En présence du réalisateur.
Dans le cadre du cycle de films sélectionnés par le Jury « Artistes en exil », en collaboration avec L’Atelier des artistes en exil
LA RENAISSANCE
RENAISSANCE
Nader Ayache
France | 2023 | 55’
- Compétition Premier Film
- 2023
- Prix du Centre National des Arts Plastiques
- Prix du Jury Résidence Lago
Nader Ayach ne craint pas de mettre son corps à l’épreuve du cinéma. Il l’avait prouvé dans La guerre des centimes, où il parcourait avec témérité Paris à vélo, caméra dans une main, guidon dans l’autre. Là, c’est en homme-caméra, jambes-trépied et œil-objectif, qu’il incarne le double de Fadhel Messaoudi, maître de luth oriental laissé entre la vie et la mort par l’accident qui ouvre brutalement le film.
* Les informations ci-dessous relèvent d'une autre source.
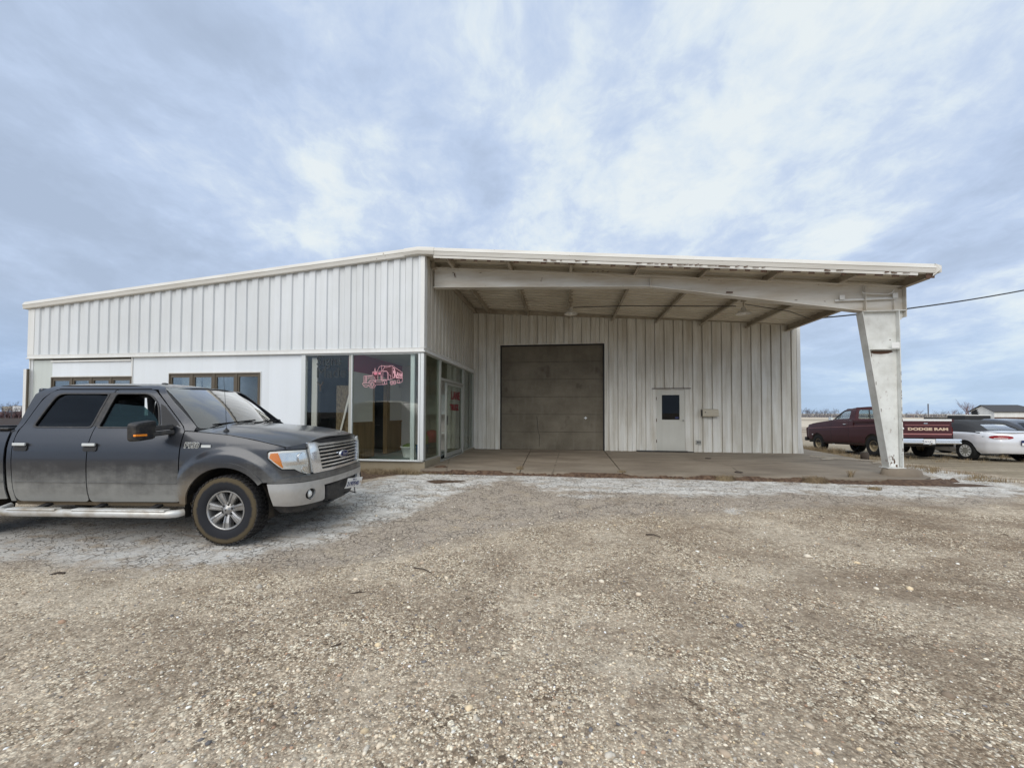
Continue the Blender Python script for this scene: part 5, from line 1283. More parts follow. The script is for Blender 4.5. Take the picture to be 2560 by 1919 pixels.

Après ce début in media res, le réalisateur nous propulse dans un au-delà à la Chris Marker, où se retrouve le double du musicien, comme “réveillé dans un autre temps et né une seconde fois adulte” (La Jetée). Affublé d’un casque de réalité virtuelle, il est renvoyé sur terre par un curieux passeur portant de grosses lunettes noires, figure profane qu’incarne le cinéaste Jilani Saadi. Avec une grande économie de moyens, La Renaissance emprunte au cinéma de ce dernier un peu de sa grâce insolente et au jeu vidéo des éléments de sa grammaire. Il installe ainsi un dispositif fictionnel plein de ruses, nourri par la bricole et la débrouille, qui renouvelle l'écriture du portrait : une vision subjective, des étapes évolutives, un avatar. Celui choisi par Fadhel pour son double est Abou Hourayra, personnage éponyme d’un roman de Mahmoud Messadi, qui fait le récit d’un grand départ vers l’inconnu. L’aventure, ici prosaïque, faite d’images accidentées de trajets en métro et de marches dans un Paris morne et froid, est l’occasion de restituer avec tendresse le parcours tragique de Fadhel et les obstacles liés à l’exil depuis son arrivée de Tunisie. Exil aussi vécu par le réalisateur, qui, débarrassé des atours de la fiction, dévoile, en miroir de son personnage, ce qui semble être au coeur de cette Renaissance : un hommage à un artiste, un geste d’amour, et la possibilité, par le cinéma, de se réinventer.